Detrás de la sordidez del caso y de los esfuerzos de la Casa Blanca para salvar al sospechoso o señalado se esconde el temor republicano a llegar con plomo en las alas al 6 de noviembre –elecciones parciales al Congreso– y perder la mayoría en una de las dos cámaras. Algo que el equipo de Trump ve poco menos que como una catástrofe potencial, porque en tal situación debería el presidente dejar de disparar a todo lo que se mueve o bien optar por una guerra abierta con el Legislativo de desenlace incierto.

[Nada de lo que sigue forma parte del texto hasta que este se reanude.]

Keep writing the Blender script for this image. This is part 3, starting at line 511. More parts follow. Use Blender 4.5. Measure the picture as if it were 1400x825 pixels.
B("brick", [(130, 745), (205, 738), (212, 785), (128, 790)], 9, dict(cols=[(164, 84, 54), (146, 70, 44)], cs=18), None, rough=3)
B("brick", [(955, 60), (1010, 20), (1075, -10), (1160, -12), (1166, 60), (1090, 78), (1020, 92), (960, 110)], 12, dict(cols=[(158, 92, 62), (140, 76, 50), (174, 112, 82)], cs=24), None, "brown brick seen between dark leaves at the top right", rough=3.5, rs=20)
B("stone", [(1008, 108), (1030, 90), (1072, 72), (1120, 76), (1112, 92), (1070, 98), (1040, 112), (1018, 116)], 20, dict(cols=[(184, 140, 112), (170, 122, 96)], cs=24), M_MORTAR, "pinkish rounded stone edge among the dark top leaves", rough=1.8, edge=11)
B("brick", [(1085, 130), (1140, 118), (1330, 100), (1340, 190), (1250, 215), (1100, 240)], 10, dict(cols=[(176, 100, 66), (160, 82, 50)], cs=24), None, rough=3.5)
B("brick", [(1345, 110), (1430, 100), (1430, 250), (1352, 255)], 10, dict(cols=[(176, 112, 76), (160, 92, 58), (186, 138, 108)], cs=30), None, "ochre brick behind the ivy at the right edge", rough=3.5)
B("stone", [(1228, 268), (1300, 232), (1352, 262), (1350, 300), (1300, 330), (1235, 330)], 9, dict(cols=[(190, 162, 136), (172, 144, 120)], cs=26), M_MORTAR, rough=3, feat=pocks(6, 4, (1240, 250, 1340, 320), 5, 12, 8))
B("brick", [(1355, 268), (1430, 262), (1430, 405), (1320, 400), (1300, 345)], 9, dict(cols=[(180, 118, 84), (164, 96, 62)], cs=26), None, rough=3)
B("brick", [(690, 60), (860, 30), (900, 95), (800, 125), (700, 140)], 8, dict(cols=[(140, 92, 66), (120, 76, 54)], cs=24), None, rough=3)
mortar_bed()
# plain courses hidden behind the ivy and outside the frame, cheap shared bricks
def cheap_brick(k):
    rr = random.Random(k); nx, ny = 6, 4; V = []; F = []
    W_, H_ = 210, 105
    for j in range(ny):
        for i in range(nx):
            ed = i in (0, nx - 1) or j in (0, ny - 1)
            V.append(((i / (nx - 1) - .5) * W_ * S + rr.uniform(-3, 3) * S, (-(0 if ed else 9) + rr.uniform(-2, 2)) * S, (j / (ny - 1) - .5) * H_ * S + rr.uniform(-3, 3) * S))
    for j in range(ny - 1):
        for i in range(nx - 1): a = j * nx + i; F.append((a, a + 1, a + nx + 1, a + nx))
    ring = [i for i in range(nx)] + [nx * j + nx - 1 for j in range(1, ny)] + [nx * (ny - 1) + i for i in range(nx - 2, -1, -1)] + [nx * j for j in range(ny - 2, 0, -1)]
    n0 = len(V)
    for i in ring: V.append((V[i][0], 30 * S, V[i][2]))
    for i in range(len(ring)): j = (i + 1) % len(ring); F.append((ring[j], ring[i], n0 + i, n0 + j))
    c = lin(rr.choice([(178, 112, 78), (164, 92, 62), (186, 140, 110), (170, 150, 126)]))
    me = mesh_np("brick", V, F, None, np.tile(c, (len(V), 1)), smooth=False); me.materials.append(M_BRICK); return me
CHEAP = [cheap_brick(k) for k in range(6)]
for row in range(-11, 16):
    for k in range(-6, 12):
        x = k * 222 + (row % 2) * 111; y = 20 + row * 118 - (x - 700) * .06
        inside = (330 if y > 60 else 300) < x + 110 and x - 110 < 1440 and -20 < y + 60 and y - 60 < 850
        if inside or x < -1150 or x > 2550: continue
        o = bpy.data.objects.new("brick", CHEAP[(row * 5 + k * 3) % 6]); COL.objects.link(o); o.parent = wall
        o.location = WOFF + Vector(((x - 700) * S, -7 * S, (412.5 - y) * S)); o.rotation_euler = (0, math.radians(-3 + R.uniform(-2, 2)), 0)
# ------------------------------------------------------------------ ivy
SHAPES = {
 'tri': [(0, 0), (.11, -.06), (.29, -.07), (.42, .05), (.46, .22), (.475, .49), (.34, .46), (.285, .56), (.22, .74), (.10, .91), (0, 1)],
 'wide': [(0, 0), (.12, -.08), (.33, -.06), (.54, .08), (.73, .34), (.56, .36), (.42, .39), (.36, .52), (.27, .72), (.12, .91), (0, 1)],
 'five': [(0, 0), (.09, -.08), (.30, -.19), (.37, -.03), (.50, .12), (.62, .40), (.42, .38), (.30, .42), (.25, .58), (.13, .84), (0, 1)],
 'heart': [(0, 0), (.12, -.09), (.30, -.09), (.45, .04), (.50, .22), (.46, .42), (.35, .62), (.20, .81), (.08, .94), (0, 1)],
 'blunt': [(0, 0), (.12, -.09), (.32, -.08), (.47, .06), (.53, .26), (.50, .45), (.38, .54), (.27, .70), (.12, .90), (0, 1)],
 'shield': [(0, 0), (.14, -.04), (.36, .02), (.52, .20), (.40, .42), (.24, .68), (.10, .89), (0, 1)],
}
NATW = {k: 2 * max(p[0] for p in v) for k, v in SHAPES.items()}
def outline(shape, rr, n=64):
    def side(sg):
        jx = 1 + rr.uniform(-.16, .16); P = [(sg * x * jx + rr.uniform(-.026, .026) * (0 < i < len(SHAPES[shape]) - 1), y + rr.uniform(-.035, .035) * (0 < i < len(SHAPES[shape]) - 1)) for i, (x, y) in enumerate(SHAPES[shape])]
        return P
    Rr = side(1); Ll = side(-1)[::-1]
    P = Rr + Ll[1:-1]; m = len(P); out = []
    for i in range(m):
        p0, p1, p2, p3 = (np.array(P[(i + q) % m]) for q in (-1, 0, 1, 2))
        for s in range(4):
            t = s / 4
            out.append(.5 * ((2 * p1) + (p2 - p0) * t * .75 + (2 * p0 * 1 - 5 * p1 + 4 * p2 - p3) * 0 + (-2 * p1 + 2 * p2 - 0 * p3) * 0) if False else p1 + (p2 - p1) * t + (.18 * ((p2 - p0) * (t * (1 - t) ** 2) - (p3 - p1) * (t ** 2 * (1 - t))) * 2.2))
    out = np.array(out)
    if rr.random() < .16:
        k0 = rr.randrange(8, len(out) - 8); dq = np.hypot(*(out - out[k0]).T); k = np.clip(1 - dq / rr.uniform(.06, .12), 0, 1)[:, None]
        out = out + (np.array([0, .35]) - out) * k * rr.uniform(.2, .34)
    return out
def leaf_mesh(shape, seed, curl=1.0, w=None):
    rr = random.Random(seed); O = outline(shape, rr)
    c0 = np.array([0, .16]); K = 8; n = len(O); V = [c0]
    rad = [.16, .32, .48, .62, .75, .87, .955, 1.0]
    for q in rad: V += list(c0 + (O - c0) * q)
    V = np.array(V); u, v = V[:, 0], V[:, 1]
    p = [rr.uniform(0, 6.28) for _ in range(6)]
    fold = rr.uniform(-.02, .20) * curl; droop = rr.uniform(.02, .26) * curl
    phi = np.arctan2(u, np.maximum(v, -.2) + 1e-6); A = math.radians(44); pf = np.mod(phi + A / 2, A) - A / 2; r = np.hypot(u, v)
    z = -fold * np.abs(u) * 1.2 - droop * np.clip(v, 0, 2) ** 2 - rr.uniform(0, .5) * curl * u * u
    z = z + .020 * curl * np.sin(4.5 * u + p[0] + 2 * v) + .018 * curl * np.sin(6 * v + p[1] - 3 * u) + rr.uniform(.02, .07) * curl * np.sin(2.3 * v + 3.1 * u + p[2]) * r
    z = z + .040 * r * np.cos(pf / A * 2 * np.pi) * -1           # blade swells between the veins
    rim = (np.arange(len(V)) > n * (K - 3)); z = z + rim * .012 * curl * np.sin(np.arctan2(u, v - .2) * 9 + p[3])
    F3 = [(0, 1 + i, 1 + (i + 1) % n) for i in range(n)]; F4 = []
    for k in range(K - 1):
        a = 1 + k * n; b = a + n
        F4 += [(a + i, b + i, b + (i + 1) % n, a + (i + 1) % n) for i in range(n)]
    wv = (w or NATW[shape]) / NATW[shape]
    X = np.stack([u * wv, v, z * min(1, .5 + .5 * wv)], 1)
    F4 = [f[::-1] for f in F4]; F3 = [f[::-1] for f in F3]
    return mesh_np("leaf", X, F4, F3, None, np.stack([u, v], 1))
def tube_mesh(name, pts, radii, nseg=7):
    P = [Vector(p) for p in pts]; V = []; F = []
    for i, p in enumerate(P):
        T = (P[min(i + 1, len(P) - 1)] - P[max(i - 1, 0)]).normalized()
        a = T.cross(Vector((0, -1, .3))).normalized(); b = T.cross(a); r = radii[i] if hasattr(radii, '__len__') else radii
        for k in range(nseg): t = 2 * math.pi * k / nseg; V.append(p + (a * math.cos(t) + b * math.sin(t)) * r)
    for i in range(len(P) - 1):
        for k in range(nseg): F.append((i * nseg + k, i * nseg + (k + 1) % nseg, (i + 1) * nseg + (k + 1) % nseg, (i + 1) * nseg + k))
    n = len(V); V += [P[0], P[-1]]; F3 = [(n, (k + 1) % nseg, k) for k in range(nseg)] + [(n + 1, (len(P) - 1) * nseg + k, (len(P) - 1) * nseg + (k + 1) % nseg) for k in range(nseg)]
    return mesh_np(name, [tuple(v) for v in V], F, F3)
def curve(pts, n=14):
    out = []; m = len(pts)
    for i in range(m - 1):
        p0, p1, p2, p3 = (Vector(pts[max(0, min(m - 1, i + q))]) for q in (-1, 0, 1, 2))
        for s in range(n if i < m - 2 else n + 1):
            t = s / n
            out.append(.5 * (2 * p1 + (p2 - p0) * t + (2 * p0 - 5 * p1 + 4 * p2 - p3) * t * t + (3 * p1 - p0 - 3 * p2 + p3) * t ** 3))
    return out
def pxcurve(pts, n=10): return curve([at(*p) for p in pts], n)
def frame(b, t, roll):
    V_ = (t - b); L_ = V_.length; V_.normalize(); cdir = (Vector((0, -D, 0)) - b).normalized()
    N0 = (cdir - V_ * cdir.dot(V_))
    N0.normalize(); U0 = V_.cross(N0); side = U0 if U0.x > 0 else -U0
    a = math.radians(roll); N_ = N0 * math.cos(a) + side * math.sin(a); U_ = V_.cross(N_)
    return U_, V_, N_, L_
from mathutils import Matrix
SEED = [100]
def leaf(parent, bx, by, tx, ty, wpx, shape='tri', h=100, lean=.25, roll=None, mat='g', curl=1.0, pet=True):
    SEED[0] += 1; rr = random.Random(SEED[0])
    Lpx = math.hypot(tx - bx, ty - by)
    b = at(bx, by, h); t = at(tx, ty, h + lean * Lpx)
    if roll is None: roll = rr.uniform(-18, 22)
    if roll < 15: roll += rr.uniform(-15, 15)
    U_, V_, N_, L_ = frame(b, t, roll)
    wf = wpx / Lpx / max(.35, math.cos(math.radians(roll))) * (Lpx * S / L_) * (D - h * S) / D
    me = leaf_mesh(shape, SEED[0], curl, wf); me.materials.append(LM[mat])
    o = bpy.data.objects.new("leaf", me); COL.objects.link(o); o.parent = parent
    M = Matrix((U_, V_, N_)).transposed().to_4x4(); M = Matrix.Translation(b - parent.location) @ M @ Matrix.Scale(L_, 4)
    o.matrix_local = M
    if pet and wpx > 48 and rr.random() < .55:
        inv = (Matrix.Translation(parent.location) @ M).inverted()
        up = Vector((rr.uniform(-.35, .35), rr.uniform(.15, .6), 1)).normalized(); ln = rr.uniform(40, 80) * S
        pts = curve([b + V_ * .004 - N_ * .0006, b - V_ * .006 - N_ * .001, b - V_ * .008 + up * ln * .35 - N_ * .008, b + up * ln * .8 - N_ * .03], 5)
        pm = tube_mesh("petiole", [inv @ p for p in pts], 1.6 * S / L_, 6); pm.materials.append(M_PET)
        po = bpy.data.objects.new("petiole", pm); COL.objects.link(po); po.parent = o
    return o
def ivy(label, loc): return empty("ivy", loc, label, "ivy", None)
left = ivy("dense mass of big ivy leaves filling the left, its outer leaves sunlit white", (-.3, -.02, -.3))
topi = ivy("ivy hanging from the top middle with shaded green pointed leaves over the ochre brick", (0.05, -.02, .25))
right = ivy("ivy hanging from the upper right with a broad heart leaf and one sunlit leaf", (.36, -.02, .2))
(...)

A largo plazo, está en juego la consolidación de una mayoría conservadora en el Tribunal Supremo –los magistrados lo son a título vitalicio–, un objetivo perseguido por el Partido Republicano desde el ocaso de la presidencia de Barack Obama. En una sociedad fracturada como la estadounidense, bajo la autoridad de un presidente que retiene el grueso de su electorado del 2016, pero con un índice de aceptación en las encuestas a escala federal por debajo del 40%, sería un enorme triunfo llegar a las midterm de noviembre con la confirmación de Kavanaugh, que sería también el de una versión del país encerrado en sí mismo, el de un nacionalismo retardatario, grandilocuente y ultraconservador.

Sería, en todo caso, un éxito con un altísimo precio institucional: la erosión de la imagen del Tribunal Supremo, con su independencia de criterio razonablemente a salvo hasta la fecha. Porque aunque el presidente diga que “la gente quiere fama, quiere dinero, quiere todo eso”, lo cierto es que la opinión pública no es insensible al testimonio de mujeres que someten a escrutinio público los peores momentos de su vida privada; sabe distinguir entre la farsa de los reality shows y el abrupto comportamiento que se atribuye a Kavanaugh, presuntamente tan parecido al de Harvey Weinstein y la jauría del show business.